Die Versicherung hatte das Vorhaben, die stationären Telefone abzuschaffen und nur noch Soft Clients einzusetzen. Die Nutzung von Thin Clients ist in Zusammenhang mit Echtzeitkommunikation über Soft Clients oft schwierig, daher sollten sukzessive alle Mitarbeiter Laptops statt der bisherigen Thin Clients erhalten.
Welche Empfehlung für ein Rufnummernkonzept habt ihr ausgesprochen?
Im Idealfall gibt es zentrale Hotlines, über die sämtliche Mitarbeiter erreicht werden können. Unser Kunde arbeitet viel mit Vermittlern zusammen. Jeder Vermittler kontaktiert seinen Sachbearbeiter über dessen persönliche Durchwahl. Auch Großkunden stehen oft mit ihrem persönlichen Ansprechpartner in direkter Verbindung. Wir haben empfohlen, dass solche Anrufe von der Contact-Center-Lösung initial verwaltet werden sollen, damit sie mit in das Reporting einfließen.
Die Unterlagen für die Ausschreibung der Contact-Center-Lösung hat ComConsult ausgearbeitet?

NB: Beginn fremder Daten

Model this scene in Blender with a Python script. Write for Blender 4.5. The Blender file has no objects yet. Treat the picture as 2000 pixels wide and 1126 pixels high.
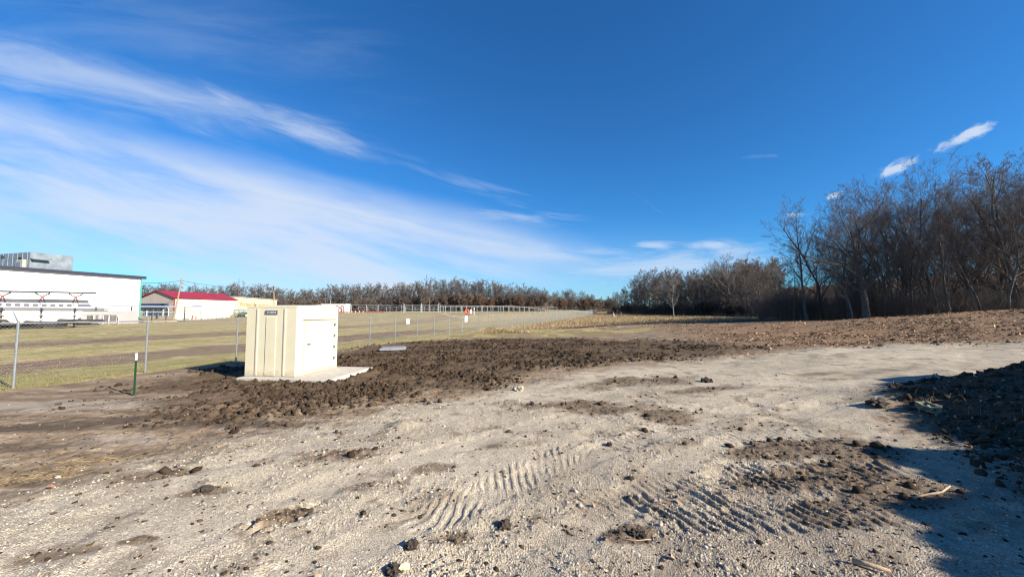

Ja. Wir haben die Leistungsbeschreibung, den Anforderungskatalog und das Preisblatt zusammengestellt. Da es sich nicht um eine öffentliche Ausschreibung handelte, haben wir die Unterlagen direkt an ausgewählte Anbieter versendet. Einige der abgegebenen Angebote wurden von uns direkt ausgeschlossen, weil wichtige Kernanforderungen nicht erfüllt wurden. Wir haben uns fünf Firmenpräsentationen angeschaut. Zwei Favoriten haben wir zu weiteren Gesprächen eingeladen, um Details abzufragen. Am Ende haben wir eine kaufmännische Entscheidung im Sinne des besten Preis-Leistungs-Verhältnisses getroffen.
Wie wurde die Migration vorbereitet?
Wir haben dem Kunden empfohlen, mit dem ausgewählten Anbieter eine Teststellung der neuen Lösung durchzuführen. Dabei hat eine kleine Gruppe mit dem neuen System gearbeitet und geprüft, ob alle benötigten Funktionen vorhanden sind. Für die Testgruppe wurden die Routingmechanismen und Eingangskanäle definiert und die Agenten haben ihre Clients bekommen. Nach erfolgreichem Testdurchlauf sollte die Gruppe mit der neuen Lösung dann in den Realbetrieb gehen. Wir haben vorgeschlagen, nach dem Prinzip „Gruppe für Gruppe“ eine schrittweise Migration zur neuen Lösung vorzunehmen.